Problem statement: Pictures stay out of this copy; please retype only the lines from the start of the records through the line with "panel(xb, y + w_)".
%%
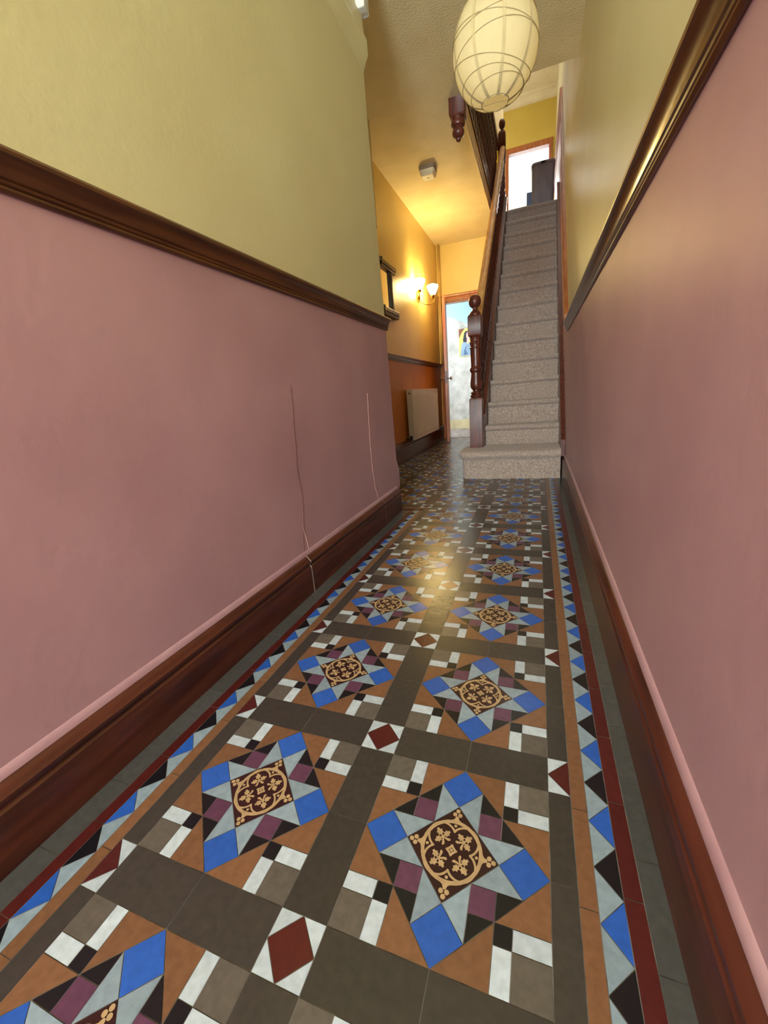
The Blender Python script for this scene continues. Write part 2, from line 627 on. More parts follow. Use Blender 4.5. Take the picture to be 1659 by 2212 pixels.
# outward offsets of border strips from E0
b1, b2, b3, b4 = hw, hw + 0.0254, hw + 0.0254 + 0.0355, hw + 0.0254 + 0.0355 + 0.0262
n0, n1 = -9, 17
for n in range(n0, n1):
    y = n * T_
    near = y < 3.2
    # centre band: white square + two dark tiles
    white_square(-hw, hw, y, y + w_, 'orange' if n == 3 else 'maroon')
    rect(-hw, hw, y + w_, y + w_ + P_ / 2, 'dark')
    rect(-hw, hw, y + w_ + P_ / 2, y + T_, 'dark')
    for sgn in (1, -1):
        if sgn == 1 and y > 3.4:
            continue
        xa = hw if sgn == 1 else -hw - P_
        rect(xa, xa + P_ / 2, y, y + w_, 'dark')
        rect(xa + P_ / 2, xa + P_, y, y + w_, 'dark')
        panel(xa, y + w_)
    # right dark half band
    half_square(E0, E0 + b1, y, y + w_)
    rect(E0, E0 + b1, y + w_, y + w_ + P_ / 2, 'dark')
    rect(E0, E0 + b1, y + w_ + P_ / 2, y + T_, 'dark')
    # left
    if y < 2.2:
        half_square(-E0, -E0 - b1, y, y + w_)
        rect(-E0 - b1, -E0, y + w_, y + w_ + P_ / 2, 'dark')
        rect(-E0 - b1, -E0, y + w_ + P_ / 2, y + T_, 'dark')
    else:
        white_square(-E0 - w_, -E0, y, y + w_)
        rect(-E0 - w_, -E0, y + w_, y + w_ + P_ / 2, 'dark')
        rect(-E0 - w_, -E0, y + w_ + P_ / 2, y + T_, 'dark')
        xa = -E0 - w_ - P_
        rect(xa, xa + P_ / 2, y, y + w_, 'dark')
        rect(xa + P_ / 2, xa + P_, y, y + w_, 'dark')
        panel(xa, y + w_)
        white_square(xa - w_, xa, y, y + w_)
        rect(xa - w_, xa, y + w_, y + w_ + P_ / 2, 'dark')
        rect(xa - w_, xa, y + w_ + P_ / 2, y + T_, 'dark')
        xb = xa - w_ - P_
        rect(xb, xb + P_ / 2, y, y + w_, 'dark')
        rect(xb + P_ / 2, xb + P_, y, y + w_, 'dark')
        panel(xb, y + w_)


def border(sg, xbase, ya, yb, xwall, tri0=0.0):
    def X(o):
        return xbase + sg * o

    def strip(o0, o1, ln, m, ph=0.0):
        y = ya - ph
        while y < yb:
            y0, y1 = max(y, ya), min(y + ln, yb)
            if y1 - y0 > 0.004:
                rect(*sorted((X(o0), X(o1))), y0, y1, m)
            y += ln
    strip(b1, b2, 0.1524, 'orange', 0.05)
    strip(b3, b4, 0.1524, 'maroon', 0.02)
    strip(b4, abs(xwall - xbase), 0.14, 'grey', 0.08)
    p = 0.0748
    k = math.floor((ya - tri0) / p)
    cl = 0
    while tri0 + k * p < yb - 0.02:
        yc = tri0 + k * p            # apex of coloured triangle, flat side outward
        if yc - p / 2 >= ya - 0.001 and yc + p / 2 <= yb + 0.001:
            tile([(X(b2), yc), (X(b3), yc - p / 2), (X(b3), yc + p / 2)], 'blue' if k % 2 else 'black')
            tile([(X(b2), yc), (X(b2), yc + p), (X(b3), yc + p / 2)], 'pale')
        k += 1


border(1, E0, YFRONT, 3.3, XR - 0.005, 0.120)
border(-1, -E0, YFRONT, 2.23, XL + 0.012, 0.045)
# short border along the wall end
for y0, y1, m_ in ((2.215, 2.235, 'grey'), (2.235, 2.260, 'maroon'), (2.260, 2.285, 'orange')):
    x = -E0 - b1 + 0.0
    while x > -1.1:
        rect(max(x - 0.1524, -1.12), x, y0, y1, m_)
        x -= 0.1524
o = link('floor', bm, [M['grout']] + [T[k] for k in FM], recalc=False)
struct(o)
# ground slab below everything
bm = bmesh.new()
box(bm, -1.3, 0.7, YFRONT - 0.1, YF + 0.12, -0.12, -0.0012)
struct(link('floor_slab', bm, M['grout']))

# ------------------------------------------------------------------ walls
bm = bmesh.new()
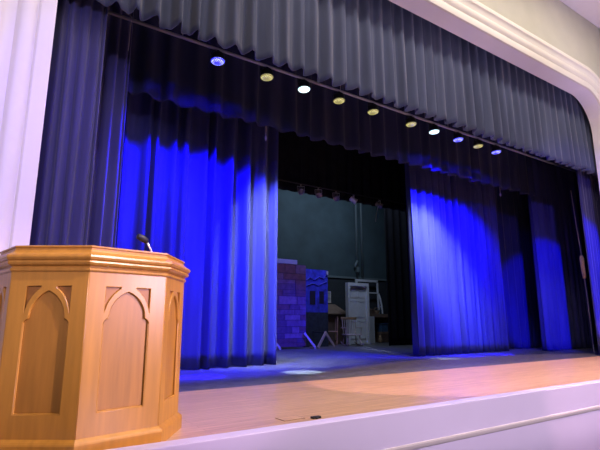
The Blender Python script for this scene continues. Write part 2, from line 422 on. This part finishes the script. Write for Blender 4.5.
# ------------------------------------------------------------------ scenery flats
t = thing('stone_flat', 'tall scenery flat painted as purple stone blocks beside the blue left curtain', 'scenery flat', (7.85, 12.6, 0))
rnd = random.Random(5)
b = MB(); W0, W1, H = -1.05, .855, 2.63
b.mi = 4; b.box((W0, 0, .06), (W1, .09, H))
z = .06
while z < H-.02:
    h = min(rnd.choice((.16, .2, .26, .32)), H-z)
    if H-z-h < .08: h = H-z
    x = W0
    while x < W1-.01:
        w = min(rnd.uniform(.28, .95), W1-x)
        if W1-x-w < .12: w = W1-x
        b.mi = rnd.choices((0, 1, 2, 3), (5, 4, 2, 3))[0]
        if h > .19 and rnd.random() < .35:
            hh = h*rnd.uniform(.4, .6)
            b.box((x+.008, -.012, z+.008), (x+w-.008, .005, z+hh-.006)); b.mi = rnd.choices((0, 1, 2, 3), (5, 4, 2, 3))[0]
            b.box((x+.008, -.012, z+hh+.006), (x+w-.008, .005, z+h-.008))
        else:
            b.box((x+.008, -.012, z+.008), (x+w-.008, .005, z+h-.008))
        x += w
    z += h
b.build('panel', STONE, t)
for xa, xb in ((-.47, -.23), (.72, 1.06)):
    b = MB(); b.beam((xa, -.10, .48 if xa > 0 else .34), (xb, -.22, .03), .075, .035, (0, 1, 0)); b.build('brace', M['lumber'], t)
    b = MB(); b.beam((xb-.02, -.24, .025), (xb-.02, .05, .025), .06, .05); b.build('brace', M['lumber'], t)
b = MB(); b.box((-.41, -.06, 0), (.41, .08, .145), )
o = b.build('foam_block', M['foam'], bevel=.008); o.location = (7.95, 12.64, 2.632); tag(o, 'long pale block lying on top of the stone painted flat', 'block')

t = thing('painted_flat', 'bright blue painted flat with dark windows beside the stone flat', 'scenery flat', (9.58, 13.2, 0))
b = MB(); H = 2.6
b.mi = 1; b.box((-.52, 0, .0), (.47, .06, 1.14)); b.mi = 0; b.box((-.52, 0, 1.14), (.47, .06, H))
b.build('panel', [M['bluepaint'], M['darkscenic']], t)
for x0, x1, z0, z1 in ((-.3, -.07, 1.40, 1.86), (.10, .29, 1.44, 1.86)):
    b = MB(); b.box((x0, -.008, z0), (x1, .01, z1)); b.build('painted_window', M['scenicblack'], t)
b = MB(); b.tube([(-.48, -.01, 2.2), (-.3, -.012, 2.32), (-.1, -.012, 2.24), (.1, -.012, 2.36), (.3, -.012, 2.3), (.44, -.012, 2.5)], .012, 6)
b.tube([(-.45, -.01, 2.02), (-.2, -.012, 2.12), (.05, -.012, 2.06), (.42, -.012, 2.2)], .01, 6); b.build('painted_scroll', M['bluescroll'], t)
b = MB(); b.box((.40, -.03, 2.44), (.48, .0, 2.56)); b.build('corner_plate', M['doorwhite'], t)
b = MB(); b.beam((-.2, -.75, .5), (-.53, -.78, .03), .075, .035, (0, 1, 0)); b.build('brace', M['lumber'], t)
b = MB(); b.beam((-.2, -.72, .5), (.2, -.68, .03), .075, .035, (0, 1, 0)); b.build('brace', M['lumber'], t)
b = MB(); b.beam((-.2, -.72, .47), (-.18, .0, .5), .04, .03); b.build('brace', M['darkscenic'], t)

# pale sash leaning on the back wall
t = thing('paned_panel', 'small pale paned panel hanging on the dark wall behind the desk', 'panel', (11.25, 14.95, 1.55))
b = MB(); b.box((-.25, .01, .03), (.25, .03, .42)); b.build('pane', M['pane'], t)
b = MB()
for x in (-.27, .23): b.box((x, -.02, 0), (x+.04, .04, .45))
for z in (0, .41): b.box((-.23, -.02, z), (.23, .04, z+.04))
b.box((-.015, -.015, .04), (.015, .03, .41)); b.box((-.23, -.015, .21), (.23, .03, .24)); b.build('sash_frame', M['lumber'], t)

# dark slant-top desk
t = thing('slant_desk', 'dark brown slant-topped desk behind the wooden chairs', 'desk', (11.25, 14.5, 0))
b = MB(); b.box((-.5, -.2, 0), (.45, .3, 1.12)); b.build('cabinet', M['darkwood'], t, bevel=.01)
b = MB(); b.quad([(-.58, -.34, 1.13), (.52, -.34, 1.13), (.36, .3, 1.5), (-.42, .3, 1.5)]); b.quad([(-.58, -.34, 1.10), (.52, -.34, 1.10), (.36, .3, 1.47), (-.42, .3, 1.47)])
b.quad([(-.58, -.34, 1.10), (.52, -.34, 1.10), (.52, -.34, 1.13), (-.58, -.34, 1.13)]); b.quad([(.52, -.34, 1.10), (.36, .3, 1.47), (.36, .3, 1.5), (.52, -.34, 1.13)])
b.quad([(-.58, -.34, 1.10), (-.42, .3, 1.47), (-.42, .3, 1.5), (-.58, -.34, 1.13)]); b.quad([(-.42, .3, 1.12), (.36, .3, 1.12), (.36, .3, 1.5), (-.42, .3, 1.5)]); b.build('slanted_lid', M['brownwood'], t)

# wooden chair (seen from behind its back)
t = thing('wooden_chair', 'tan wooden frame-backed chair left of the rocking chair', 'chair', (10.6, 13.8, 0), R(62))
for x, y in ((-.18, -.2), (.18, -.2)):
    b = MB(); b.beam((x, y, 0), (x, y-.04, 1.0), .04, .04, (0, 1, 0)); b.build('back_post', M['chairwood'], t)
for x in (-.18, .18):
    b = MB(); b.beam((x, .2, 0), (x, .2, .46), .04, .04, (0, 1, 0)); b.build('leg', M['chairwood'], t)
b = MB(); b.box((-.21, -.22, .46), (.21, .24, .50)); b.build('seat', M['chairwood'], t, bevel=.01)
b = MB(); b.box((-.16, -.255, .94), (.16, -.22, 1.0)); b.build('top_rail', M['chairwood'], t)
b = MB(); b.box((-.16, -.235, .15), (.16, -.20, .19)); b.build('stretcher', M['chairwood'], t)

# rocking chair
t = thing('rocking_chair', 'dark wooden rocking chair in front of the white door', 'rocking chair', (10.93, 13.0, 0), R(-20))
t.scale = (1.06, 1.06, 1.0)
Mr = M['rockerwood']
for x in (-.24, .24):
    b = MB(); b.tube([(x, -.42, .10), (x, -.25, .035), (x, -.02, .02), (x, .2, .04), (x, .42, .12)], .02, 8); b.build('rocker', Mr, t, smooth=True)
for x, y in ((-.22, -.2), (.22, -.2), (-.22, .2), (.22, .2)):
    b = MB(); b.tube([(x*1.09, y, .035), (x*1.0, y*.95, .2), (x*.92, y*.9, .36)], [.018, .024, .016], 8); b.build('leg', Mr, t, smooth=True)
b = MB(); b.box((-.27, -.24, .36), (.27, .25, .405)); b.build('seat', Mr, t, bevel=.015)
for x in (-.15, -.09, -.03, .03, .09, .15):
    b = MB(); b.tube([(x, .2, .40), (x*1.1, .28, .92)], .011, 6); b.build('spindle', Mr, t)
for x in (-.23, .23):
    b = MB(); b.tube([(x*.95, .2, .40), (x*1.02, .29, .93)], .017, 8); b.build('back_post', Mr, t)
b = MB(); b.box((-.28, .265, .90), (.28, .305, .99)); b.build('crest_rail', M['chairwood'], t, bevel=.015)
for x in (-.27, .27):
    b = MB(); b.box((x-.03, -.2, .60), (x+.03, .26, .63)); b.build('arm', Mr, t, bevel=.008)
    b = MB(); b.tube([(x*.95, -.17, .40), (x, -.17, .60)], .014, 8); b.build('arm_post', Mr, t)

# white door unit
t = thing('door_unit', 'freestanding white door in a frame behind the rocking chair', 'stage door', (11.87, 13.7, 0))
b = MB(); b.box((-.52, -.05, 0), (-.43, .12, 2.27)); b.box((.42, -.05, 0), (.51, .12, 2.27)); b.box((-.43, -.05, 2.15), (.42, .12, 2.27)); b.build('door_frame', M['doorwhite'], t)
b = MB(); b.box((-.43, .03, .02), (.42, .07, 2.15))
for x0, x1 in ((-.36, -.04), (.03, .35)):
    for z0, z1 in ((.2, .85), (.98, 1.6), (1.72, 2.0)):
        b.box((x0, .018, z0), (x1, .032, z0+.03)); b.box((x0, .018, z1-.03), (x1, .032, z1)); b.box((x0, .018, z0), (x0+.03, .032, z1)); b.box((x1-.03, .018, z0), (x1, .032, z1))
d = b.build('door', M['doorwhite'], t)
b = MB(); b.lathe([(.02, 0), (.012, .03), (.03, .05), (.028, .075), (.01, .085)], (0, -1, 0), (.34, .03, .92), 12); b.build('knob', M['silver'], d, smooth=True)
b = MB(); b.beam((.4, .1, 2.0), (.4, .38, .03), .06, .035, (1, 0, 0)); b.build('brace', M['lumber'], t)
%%
Answer below:
The Blender Python script for this scene continues. Write part 2, from line 627 on. More parts follow. Use Blender 4.5. Take the picture to be 1659 by 2212 pixels.
# outward offsets of border strips from E0
b1, b2, b3, b4 = hw, hw + 0.0254, hw + 0.0254 + 0.0355, hw + 0.0254 + 0.0355 + 0.0262
n0, n1 = -9, 17
for n in range(n0, n1):
    y = n * T_
    near = y < 3.2
    # centre band: white square + two dark tiles
    white_square(-hw, hw, y, y + w_, 'orange' if n == 3 else 'maroon')
    rect(-hw, hw, y + w_, y + w_ + P_ / 2, 'dark')
    rect(-hw, hw, y + w_ + P_ / 2, y + T_, 'dark')
    for sgn in (1, -1):
        if sgn == 1 and y > 3.4:
            continue
        xa = hw if sgn == 1 else -hw - P_
        rect(xa, xa + P_ / 2, y, y + w_, 'dark')
        rect(xa + P_ / 2, xa + P_, y, y + w_, 'dark')
        panel(xa, y + w_)
    # right dark half band
    half_square(E0, E0 + b1, y, y + w_)
    rect(E0, E0 + b1, y + w_, y + w_ + P_ / 2, 'dark')
    rect(E0, E0 + b1, y + w_ + P_ / 2, y + T_, 'dark')
    # left
    if y < 2.2:
        half_square(-E0, -E0 - b1, y, y + w_)
        rect(-E0 - b1, -E0, y + w_, y + w_ + P_ / 2, 'dark')
        rect(-E0 - b1, -E0, y + w_ + P_ / 2, y + T_, 'dark')
    else:
        white_square(-E0 - w_, -E0, y, y + w_)
        rect(-E0 - w_, -E0, y + w_, y + w_ + P_ / 2, 'dark')
        rect(-E0 - w_, -E0, y + w_ + P_ / 2, y + T_, 'dark')
        xa = -E0 - w_ - P_
        rect(xa, xa + P_ / 2, y, y + w_, 'dark')
        rect(xa + P_ / 2, xa + P_, y, y + w_, 'dark')
        panel(xa, y + w_)
        white_square(xa - w_, xa, y, y + w_)
        rect(xa - w_, xa, y + w_, y + w_ + P_ / 2, 'dark')
        rect(xa - w_, xa, y + w_ + P_ / 2, y + T_, 'dark')
        xb = xa - w_ - P_
        rect(xb, xb + P_ / 2, y, y + w_, 'dark')
        rect(xb + P_ / 2, xb + P_, y, y + w_, 'dark')
        panel(xb, y + w_)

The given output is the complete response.